Die Fuldaer Lehenurkunden -unter denen sich auch zwei Urkunden aus der Zeit des Fürstentums Fulda unter den Fürsten von Nassau - Oranien befinden-waren, soweit sie die an Bayern gefallenen Gebietsteile betrafen, ebenfalls 1816/17 nach Würzburg übersandt worden. Sie wurden von März bis Dezember 1821 geordnet. Entsprechend der Ordnung der Urkunden im Würzburger Archiv wurden sie mit den Würzburger Lehenurkunden zusammengelegt und daher auch im Repertorium der Würzburger Lehenurkunden verzeichnet. Die Hauptmasse wurde in den Bänden V und VI des Repertoriums eingetragen.
Veränderungen in dem Urkundenbestand ergaben sich im Jahr 1866, als Bayern das damalige Bezirksamt Gersfeld mit den Landgerichten Weyhers und Hilders an Preußen abtreten musste. Dabei wurden auch die diese Gebietsteile betreffenden Urkunden übergeben, die sich heute im hessischen Staatsarchiv Marburg befinden. Die älteren Urkunden vor 1401 wurden im 19. Jahrhundert nach München abgegeben und kehrten erst wieder -abgesehen von den an Preußen extradierten Stücken- 1993 nach Würzburg zurück.
Den zweiten Weltkrieg haben die ehemals Fuldaer Urkunden in Würzburg ohne Verluste überstanden. Anders sieht es dagegen bei den Lehenurkunden aus. Hier ergaben sich bei der Verzeichnung große Lücken. Eine Überprüfung führte zu dem Ergebnis, dass die fehlenden Urkunden während des Krieges im Schloss Wässerndorf ausgelagert waren. Sie dürften damit beim Brand des Schlosses 1945 vernichtet worden sein.
Im Zuge der Provenienzbereinigung wurden die aus dem Archiv des ehemaligen Hochstifts Fulda stammenden Urkunden im heutigen Staatsarchiv Würzburg aus den Beständen der Würzburger Urkunden und der Würzburger Lehenurkunden herausgezogen und zu einem eigenständigen Bestand Hochstift Fulda Urkunden zusammengeführt.
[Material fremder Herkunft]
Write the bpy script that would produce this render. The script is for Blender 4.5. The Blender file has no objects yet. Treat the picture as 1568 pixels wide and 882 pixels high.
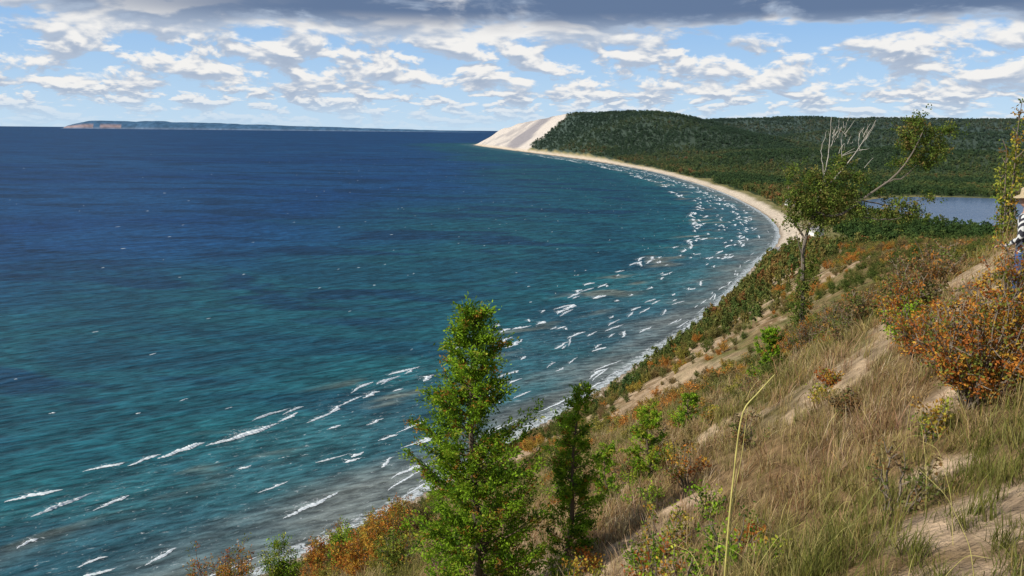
import bpy, math, numpy as np
from mathutils import Vector, Matrix
rng = np.random.default_rng(7)
scene = bpy.context.scene
scene.view_settings.view_transform = 'Standard'
scene.view_settings.look = 'None'
scene.view_settings.exposure = 0

# ------------------------------------------------------------------ helpers
def vnoise(x, y, seed=0):
    x = np.asarray(x, float); y = np.asarray(y, float)
    ix = np.floor(x).astype(np.int64); iy = np.floor(y).astype(np.int64)
    fx = x-ix; fy = y-iy
    fx = fx*fx*(3-2*fx); fy = fy*fy*(3-2*fy)
    def h(a, b):
        n = (a*374761393 + b*668265263 + seed*144269504) & 0xffffffff
        n = ((n ^ (n >> 13))*1274126177) & 0xffffffff
        n = (n ^ (n >> 16)) & 0xffffffff
        return n/4294967295.0
    a = h(ix, iy); b = h(ix+1, iy); c = h(ix, iy+1); d = h(ix+1, iy+1)
    return (a*(1-fx)+b*fx)*(1-fy)+(c*(1-fx)+d*fx)*fy
def fbm(x, y, seed=0, o=4):
    s = 0; a = .5; t = 0
    for i in range(o):
        s = s+a*vnoise(x*2**i, y*2**i, seed+i*17); t += a; a *= .5
    return s/t
def sstep(x, a, b):
    t = np.clip((x-a)/(b-a), 0, 1); return t*t*(3-2*t)
def smin(a, b, k):
    h = np.clip(.5+.5*(b-a)/k, 0, 1); return b*(1-h)+a*h-k*h*(1-h)
def mixc(c, col, m):
    return c*(1-m[:, None])+np.array(col)[None, :]*m[:, None]

def mesh_np(name, V, Q, mats=(), midx=None, col=None, attrs=None, smooth=False, link=True):
    me = bpy.data.meshes.new(name)
    V = np.asarray(V, np.float32); Q = np.asarray(Q, np.int32)
    me.vertices.add(len(V)); me.vertices.foreach_set('co', V.ravel())
    k = Q.shape[1]
    me.loops.add(Q.size); me.loops.foreach_set('vertex_index', Q.ravel())
    me.polygons.add(len(Q))
    me.polygons.foreach_set('loop_start', np.arange(0, Q.size, k, dtype=np.int32))
    me.polygons.foreach_set('loop_total', np.full(len(Q), k, np.int32))
    for m in mats: me.materials.append(m)
    if midx is not None: me.polygons.foreach_set('material_index', np.asarray(midx, np.int32))
    me.polygons.foreach_set('use_smooth', np.full(len(Q), smooth, bool))
    if col is not None:
        a = me.color_attributes.new('Col', 'FLOAT_COLOR', 'POINT')
        c = np.ones((len(V), 4), np.float32); c[:, :3] = col
        a.data.foreach_set('color', c.ravel())
    if attrs:
        for n, v in attrs.items():
            a = me.attributes.new(n, 'FLOAT', 'POINT'); a.data.foreach_set('value', np.asarray(v, np.float32))
    me.update(calc_edges=True); me.validate()
    ob = bpy.data.objects.new(name, me)
    if link: scene.collection.objects.link(ob)
    return ob

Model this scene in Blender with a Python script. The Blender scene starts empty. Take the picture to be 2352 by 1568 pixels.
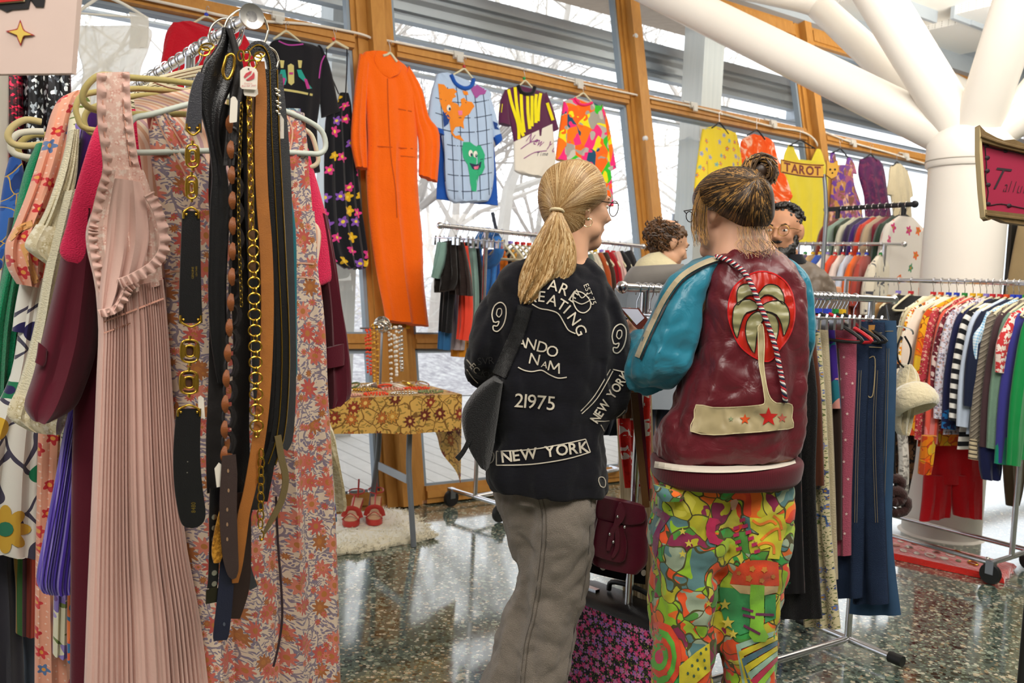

Die beiden Lehenreverse aus der Zeit des Fürsten von Nassau - Oranien wurden dabei bei diesem Bestand belassen, da sie sich zum Zeitpunkt der Auflösung des ehemaligen Fuldaer Archivs dort befanden. Die Ordnung erfolgte chronologisch nach dem Ausstellungsdatum. Dabei wurden die Urkunden auch neu verzeichnet. Es handelt sich dabei allerdings nicht um eine Verzeichnung im Sinne von Vollregesten, sondern lediglich um Kurzbeschreibungen des Rechtsinhalts. Beigegeben wurden aber für jede Urkunde ein Orts- und Personenregister mit allen in der Urkunde vorkommenden Orten und Personen. Diese wurden im Anhang zu Gesamtregistern zusammengefasst. Dabei ist allerdings beim Personenregister zu beachten, dass technisch bedingte starke Vereinfachungen notwendig wurden. So muss es sich z. B. bei Personen, die mehrfach genannt werden, nicht immer um ein und dieselbe Person handeln, sondern es kann sich auch um mehrere Personen mit dem gleichen Vornamen handeln.
In die Verzeichnung einbezogen wurden auch die in Wässerndorf verbrannten Urkunden. Deren Inhalte wurden -soweit möglich- anhand des Eintrags im Repertorium der Würzburger Lehenurkunden rekonstruiert. An Stelle der Signatur tragen diese Urkunden die Bezeichnung "Urkunde fehlt". Der Bestand umfasst insgesamt 864 Nummern, wovon 604 Stücke noch vorhanden sind.